24.09.2023

Musical selection of works by J.P. Rameau on the occasion of his 340th birth anniversary

Jean-Philippe Rameau was the Baroque epoch composer and music theorist. The date of his birth is unknown; hence, he was baptized on September 25, 1683 in Dijon. His father worked as a church organist and the boy received his first music lessons from his father. When he was a teenager, the boy attended a Jesuit college. He began his musical career as a violinist, performing with various itinerant troupes. Then worked as a church organist. Rameau published his first theoretical work, Treatise on Harmony, in 1722. The treatise and its author made headlines in Paris, where Rameau moved in early 1723. There, this modest and tenacious musician entered the ranks of court musicians after becoming well known for his harpsichord compositions and especially his theoretical works. Having decided to try his hand at opera only at the age of fifty, Rameau became the leading opera composer in France from 1733 onwards, while also continuing his scholarship and teaching. He was titled as the court composer in 1745, and short before his death he was ennobled. Operas and ballets by Rameau made up the entire era in the history of French musical theatre.

Rameau was very demanding of himself as a musician, believing that an opera composer should know both theatre and human nature, be well versed in dancing, singing and actors’ toggery.

Vital richness of the music by Rameau usually triumphs over the cold allegories or courtly grandeur of traditional mythological plots. The melody of the arias is emphasized by vivid expressiveness, and the orchestra emphasizes tableaus and pictures out the images of nature and battles. In his musical tragedies “Hippolyte et Aricie” (1733), “Castor and Pollux” (1737) and Dardanus (1739), Rameau paved the way for future discoveries by Christoph von Gluck that managed to restore the ancient plots their original severity and passion. The operas by Rameau embody choreographic episodes accompanied by glorious music that has a descriptive dramaturgical connotation, giving the performance bewitchment and magnetism that anticipates some actual solutions verging to Igor Stravinsky.

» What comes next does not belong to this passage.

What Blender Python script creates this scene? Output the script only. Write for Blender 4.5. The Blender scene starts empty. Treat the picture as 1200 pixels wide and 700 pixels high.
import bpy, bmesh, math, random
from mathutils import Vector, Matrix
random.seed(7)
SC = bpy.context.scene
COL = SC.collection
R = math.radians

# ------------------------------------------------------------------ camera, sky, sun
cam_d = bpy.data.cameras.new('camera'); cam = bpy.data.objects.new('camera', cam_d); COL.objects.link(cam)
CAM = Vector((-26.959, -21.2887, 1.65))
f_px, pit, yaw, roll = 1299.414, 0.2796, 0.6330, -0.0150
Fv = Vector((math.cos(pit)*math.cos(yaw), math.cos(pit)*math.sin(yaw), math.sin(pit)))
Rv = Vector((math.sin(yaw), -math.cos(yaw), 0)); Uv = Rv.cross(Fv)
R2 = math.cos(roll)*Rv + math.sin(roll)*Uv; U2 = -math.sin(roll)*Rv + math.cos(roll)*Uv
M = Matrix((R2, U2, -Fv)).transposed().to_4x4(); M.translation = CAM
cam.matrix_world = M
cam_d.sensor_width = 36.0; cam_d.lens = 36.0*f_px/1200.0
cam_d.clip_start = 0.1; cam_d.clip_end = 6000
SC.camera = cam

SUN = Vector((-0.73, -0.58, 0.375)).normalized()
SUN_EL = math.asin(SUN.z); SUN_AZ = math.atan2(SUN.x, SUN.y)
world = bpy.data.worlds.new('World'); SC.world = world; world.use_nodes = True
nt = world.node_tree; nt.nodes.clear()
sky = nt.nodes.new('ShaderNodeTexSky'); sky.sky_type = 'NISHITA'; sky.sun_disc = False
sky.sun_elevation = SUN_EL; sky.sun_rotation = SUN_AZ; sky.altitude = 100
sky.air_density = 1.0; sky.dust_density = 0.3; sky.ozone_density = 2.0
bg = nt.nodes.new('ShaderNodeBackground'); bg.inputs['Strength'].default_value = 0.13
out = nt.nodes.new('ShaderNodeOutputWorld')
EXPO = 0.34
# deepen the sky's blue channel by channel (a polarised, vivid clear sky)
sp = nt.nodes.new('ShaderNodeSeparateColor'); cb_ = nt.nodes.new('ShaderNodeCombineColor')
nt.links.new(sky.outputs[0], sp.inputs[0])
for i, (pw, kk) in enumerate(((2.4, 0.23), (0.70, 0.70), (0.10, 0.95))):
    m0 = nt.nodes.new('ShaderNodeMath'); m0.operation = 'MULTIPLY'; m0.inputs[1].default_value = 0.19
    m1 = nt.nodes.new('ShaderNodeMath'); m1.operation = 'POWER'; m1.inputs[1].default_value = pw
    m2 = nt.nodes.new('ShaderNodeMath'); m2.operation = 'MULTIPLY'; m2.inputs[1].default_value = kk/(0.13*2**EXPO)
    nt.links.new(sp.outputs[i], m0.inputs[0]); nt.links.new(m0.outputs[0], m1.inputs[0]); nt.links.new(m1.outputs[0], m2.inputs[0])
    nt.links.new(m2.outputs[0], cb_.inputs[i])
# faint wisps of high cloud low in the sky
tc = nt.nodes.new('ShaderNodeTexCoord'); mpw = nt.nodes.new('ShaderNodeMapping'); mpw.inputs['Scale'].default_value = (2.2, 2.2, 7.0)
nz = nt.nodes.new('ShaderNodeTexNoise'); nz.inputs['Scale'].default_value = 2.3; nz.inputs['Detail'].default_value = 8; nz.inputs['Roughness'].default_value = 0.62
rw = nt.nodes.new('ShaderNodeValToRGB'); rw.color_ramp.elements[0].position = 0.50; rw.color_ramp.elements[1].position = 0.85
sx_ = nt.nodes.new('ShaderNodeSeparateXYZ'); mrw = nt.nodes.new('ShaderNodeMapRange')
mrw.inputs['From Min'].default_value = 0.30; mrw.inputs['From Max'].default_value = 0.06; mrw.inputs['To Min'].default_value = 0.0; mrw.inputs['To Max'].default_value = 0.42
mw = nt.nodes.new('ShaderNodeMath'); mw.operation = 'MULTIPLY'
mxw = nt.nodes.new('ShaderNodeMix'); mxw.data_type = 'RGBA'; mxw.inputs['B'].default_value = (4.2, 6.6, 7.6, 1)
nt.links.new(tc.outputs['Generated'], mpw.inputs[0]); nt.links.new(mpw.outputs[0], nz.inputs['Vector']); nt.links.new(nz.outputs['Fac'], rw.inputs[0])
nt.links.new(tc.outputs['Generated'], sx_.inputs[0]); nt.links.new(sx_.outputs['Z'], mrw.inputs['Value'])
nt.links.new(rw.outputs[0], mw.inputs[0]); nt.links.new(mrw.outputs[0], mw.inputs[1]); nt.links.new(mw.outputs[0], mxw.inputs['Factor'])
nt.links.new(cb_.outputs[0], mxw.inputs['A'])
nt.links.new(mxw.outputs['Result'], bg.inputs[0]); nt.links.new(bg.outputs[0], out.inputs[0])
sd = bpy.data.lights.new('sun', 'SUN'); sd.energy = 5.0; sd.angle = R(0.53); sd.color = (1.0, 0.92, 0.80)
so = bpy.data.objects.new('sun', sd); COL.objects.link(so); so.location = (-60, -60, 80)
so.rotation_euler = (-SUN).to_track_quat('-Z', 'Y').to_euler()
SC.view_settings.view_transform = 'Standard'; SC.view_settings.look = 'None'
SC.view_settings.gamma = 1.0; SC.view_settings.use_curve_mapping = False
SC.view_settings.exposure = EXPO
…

In music theory, Rameau explained his contemporary use of chords by a coherent system based on physical nature of sound. Between 1726 and 1762, Rameau published 15 books and articles, in which he laid out his views and was tenacious of his opinions in polemics with his opponents, headed by Rousseau. The French Academy of Sciences rated highly the theoretical works by Rameau.

Today, it is not theoretical investigation by Rameau that is important, hence his music. The return of music by Rameau to concert halls and opera houses started in the 20th century, primarily due to the efforts of French musicians. The legacy of Rameau includes several dozen books and a number of articles on music and acoustic theory; four volumes of clavier works, several motets and solo cantatas; 29 stage compositions -- operas, opera-ballets and pastorals.

The works by Rameau can be seen and heard on the stages of French and foreign theatres. Most of them are available in musical records. Musical selection of the peices by the French Baroque composer is posted in the museum Sound Library.

One of them -- “The tambourine” is a renowned musical piece by Jean-Philippe Rameau. A tambourine is an ancient cylindrical-shaped music drum, as well as a duple meter dance and music to it. The second composition "Gavotte and Variations” is the acknowledged masterpiece as well. In this work, the refined dancing theme gradually takes on the harshness and austerity of sound inherent in anthem. Music by Rameau is gorgeous for its exquisiteness, delicate melodism and inherent to the French school dancing, which in this case has been elevated to unprecedented heights.